Là, il n’en fut rien. Tout le monde se souvient bien évidemment des déclarations tapageuses d’un Allègre ou d’un Besson. Le premier n’a toujours pas conscience du ridicule quand il a le front de déclarer ces dernières semaines au journal de 20 heures de France 2 que « si cela avait été Jospin, le PS aurait été en meilleur état ». A-t-il oublié la douceur de vivre au petit matin du 22 avril 2002 ? Cependant, ils ne furent pas les seuls à agir, bien au contraire. Le nombre de rumeurs laissant croire à un retrait de la candidate au profit de tel ou tel pachyderme est incalculable et elles ne cessèrent de proliférer dans les médias qu’à la fin mars 2007. Ceci contribuant à parasiter l’image de la candidate au profit de ses principaux adversaires. L’attitude d’un DSK est ici assez exemplaire en ne repoussant que mollement les appels du pied d’un Bayrou, laissant courir pendant des semaines la rumeur d’une association avec le centriste. Il y a fort à parier que si ce genre de cas de figures avait été posé à Henri Emmanuelli en 1995, alors qu’il faisait parti des vaincus suite à la désignation de Jospin comme candidat du PS, on ne serait pas venu plusieurs fois lui poser la question d’un potentiel ralliement car la réponse aurait été dénuée de toute ambiguïté.

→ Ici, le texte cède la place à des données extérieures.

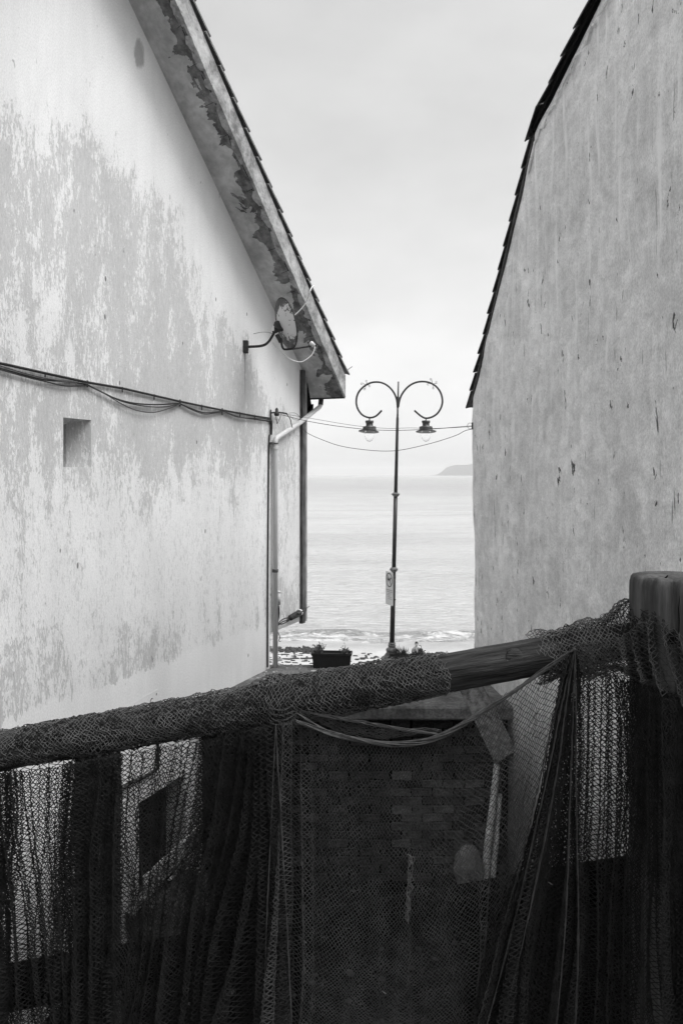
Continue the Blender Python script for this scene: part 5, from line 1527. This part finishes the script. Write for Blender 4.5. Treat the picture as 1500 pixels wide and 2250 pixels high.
# a pleat of the same net folded behind its top edge
panel('folded_edge', [(0, 640, 1556, 0.0), (0.25, 720, 1566, 0), (0.6, 830, 1582, 0), (1, 960, 1598, 0)], [(0, 650, 1562, 0), (0.25, 735, 1592, 0), (0.6, 835, 1612, 0), (1, 950, 1603, 0)],
      0.40, 0.3, [(0, 0.0, 0.0), (1, 0.0, 0.0)], MAT['net2'], net2, n2o, y0=FY - 0.04, seed=91, Lb=0.05, w=0.016, h=0.006)
SW = [F3(u, v, -0.062 + yo) for q, u, v, yo in swag[1:]]
bundle('swag_edge', SW, 20, 0.0068, 0.0010, MAT['rope'], net2, n2o, 5)
bundle('swag_edge', [F3(652, 1549), F3(690, 1572), F3(735, 1596), F3(775, 1606), F3(830, 1614)], 3, 0.0025, 0.0014, MAT['rope'], net2, n2o, 6)
bundle('swag_edge', [F3(655, 1548, -0.05), F3(720, 1560, -0.05), F3(800, 1574, -0.05), F3(880, 1588, -0.05), F3(960, 1600, -0.05)], 8, 0.004, 0.0009, MAT['rope'], net2, n2o, 7)
for k, (va, vb) in enumerate(((1527, 1538), (1538, 1548), (1548, 1560), (1560, 1566))):      # loops of the gather knot
    bundle('gather_loop', [F3(594, va + 2, -0.06), F3(606, (va + vb) / 2 + 6, -0.075), F3(625, (va + vb) / 2 + 8, -0.075), F3(645, va + 8, -0.068), F3(656, 1549, -0.06)], 3, 0.002, 0.0008, MAT['net2'], net2, n2o, 11 + k)
# folds standing out below the left knot
for k, (ub, w_) in enumerate(((583, 0.0), (652, 0.0))):
    bundle('fold_edge', [F3(612, 1568, -0.085), F3(612 + (ub - 612) * 0.35, 1800, -0.095), F3(612 + (ub - 612) * 0.7, 2050, -0.10), F3(ub, 2340, -0.10)], 5, 0.0035, 0.0009, MAT['net2'], net2, n2o, 31 + k, 14)
# torn edge of bleached meshes
g = G(); rg = random.Random(5)
for u, v in ((890, 1846), (660, 2020), (668, 2028), (1187, 1905), (836, 2136)):
    p = F3(u, v, -0.072) - Vector(n2o); g.tube([p, p + Vector((0.009, 0, -0.006))], 0.0013, 4)
tag(g.build('frayed_twine', MAT['fray'], net2), kind='stuff')
panel('torn_strip', [(0, 893, 1850, 0), (1, 906, 1852, 0)], [(0, 886, 1996, 0), (1, 889, 1998, 0)], 0.024, 0.3, [(0, 0, 0), (1, 0, 0)], MAT['fray'], net2, n2o, y0=FY - 0.068, seed=99, Lb=0.16, w=0.011, h=0.016, rad=0.0009, jit=0.002)
# --- the net bunched against the right post
n3o = (fx(1350), FY, 0.0)
net3 = empty('fishing_net', n3o)
tag(net3, 'dark fishing net bunched round the rail at the right post and hanging in folds', 'fishing net', 'nets hung on the fence')
lump3 = lambda u, an: 0.006 + 0.035 * np.clip((u - 1290) / 110, 0, 1) ** 1.5 + 0.006 * np.sin(u * 0.06)
wrap('rail_wrap', 1158, 1440, MAT['net4'], net3, n3o, seed=13, lump=lambda u, an: lump3(u, an) + 0.004, r0=0.050, jit=0.0014, rad=0.0010)
wrap('rail_wrap', 1180, 1430, MAT['net'], net3, n3o, seed=17, lump=lambda u, an: lump3(u, an) - 0.003, r0=0.050, w=WC * 1.05, h=HC)
panel('bunched_net', [(0, 1235, 1400, 0), (0.3, 1330, 1378, -0.02), (0.6, 1392, 1330, -0.03), (0.8, 1440, 1370, -0.06), (1, 1530, 1420, -0.06)],
      [(0, 1262, 1475, 0), (0.3, 1340, 1472, -0.02), (0.6, 1410, 1500, -0.05), (0.8, 1470, 1530, -0.07), (1, 1540, 1540, -0.07)],
      0.50, 0.06, [(0, 0.006, 0.006), (0.5, 0.014, 0.012), (1, 0.012, 0.012)], MAT['net2'], net3, n3o, y0=FY - 0.09, seed=23, Lb=0.15)
panel('bunched_net', [(0, 1340, 1372, 0), (0.4, 1388, 1322, -0.02), (0.7, 1440, 1368, -0.05), (1, 1540, 1430, -0.05)],
      [(0, 1350, 1475, -0.02), (0.4, 1410, 1480, -0.03), (0.7, 1480, 1520, -0.06), (1, 1550, 1545, -0.06)],
      0.45, 0.05, [(0, 0.008, 0.008), (1, 0.014, 0.014)], MAT['net'], net3, n3o, y0=FY - 0.075, seed=29, Lb=0.16)
panel('hanging_net', [(0, 1236, 1404, -0.02), (0.30, 1245, 1406, -0.02), (0.42, 1262, 1450, -0.01), (0.50, 1326, 1470, -0.03), (0.74, 1400, 1490, -0.10), (1, 1550, 1520, -0.13)],
      [(0, 985, 2360, -0.03), (0.12, 1060, 2360, -0.03), (0.30, 1170, 2360, -0.01), (0.42, 1235, 2360, 0), (0.50, 1320, 2360, -0.02), (0.74, 1410, 2360, -0.10), (1, 1560, 2360, -0.13)],
      1.65, 0.105, [(0, 0.006, 0.026), (0.3, 0.008, 0.022), (0.42, 0.010, 0.018), (0.55, 0.006, 0.012), (0.75, 0.012, 0.022), (1, 0.02, 0.025)],
      MAT['net'], net3, n3o, y0=FY - 0.06, seed=37, Lb=1.0)
panel('hanging_net', [(0, 1236, 1404, 0), (0.35, 1248, 1420, 0), (0.41, 1330, 1470, 0), (0.6, 1390, 1480, -0.10), (1, 1550, 1520, -0.15)],
      [(0, 1080, 2360, 0), (0.35, 1250, 2360, 0), (0.41, 1340, 2360, 0), (0.6, 1410, 2360, -0.10), (1, 1560, 2360, -0.15)],
      1.75, 0.06, [(0, 0.006, 0.02), (0.4, 0.008, 0.012), (0.52, 0.004, 0.008), (0.7, 0.015, 0.02), (1, 0.02, 0.02)],
      MAT['net'], net3, n3o, y0=FY - 0.025, seed=61, Lb=0.95)
for k, (ub, um) in enumerate(((1010, 1172), (1045, 1192), (1182, 1226), (1228, 1238))):
    bundle('fold_edge', [F3(1240, 1404, -0.085), F3((1240 + um) / 2, 1540, -0.095), F3(um, 1700, -0.10), F3((um + ub) / 2 + 8, 2010, -0.105), F3(ub, 2330, -0.105)], 5, 0.0035, 0.0009, MAT['net2'], net3, n3o, 51 + k, 14)
# stray meshes curling off the top of the bunch
g = G(); rg = random.Random(8)
for k in range(46):
    u = rg.uniform(1172, 1345); v = 1650 - 0.175 * u - 52 - max(0, (u - 1290)) * 0.25
    p = F3(u, v + 8, rg.uniform(-0.04, 0.02)) - Vector(n3o); r_ = rg.uniform(0.004, 0.009); a0_ = rg.uniform(0, 6)
    g.tube([p + Vector((r_ * math.cos(a0_ + q * 0.6) * 1.3, rg.uniform(-.002, .002), r_ * 0.9 * math.sin(a0_ + q * 0.6) + 0.003)) for q in range(rg.randint(5, 9))], 0.0007, 4)
tag(g.build('frayed_twine', MAT['net'], net3), kind='stuff')

# ================================================================ sea air
hz = bpy.data.materials.new('sea_haze'); hz.use_nodes = True
hn = hz.node_tree.nodes; hn.clear()
ho = hn.new('ShaderNodeOutputMaterial'); hv_ = hn.new('ShaderNodeVolumePrincipled')
hv_.inputs['Color'].default_value = (0.95, 0.95, 0.95, 1)
hv_.inputs['Density'].default_value = 0.00011
hv_.inputs['Anisotropy'].default_value = 0.0
hz.node_tree.links.new(hv_.outputs[0], ho.inputs['Volume'])
g = G(); g.box((-16000, -300, SEA_Z - 4), (16000, 16000, 150))
hb = g.build('haze', hz); tag(hb, 'pale sea haze between the alley and the far headland', 'haze', kind='stuff')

Ils ont dès lors beau jeu de fustiger, dans leurs divers manuels de circonstance, le caractère personnel de Ségolène Royal. Quand on est soutenu comme la corde soutient le pendu, on compte ses troupes et l’on fait au mieux.
Aujourd’hui, la défaite est consommée. Ils continuent de parler de faiblesses dans le programme alors qu’ils n’ont rien fait pendant vingt ans pour le faire évoluer, occupés qu’ils étaient avec leurs manœuvres d’appareil. Ils continuent à vouloir écarter cette personnalité qu’ils n’ont jamais considérée comme légitime car n’ayant pas d’écurie présidentielle équivalente à la leur. Tous essaient de remettre en place ce système qui a fait leur carrière, qui assure leur pitance. Certains ont quand même poussé leur logique jusqu’au bout et ont pris place à la table que leur a ouvert ce bon Nicolas Sarkozy.
Eux, qui n’avaient pas de mots assez durs pour fustiger la présence de Ségolène Royal dans les médias, ne font que plastronner sur les plateaux télés, avec des phrases toutes faites sur le « logiciel socialiste », des mines de circonstances. Le spectacle continue, mais les militants ne connaissent que trop bien le tour de chant. N’ayant pas compris le rejet brutal par la base de ce système, il n’y a rien à attendre de ces gens-là en termes de rénovation. Il ne reste plus qu’à espérer que Sarkozy leur trouve une occupation, une commission quelconque qui flattera leurs ego. L’air de la rue Solférino n’en sera que plus sain.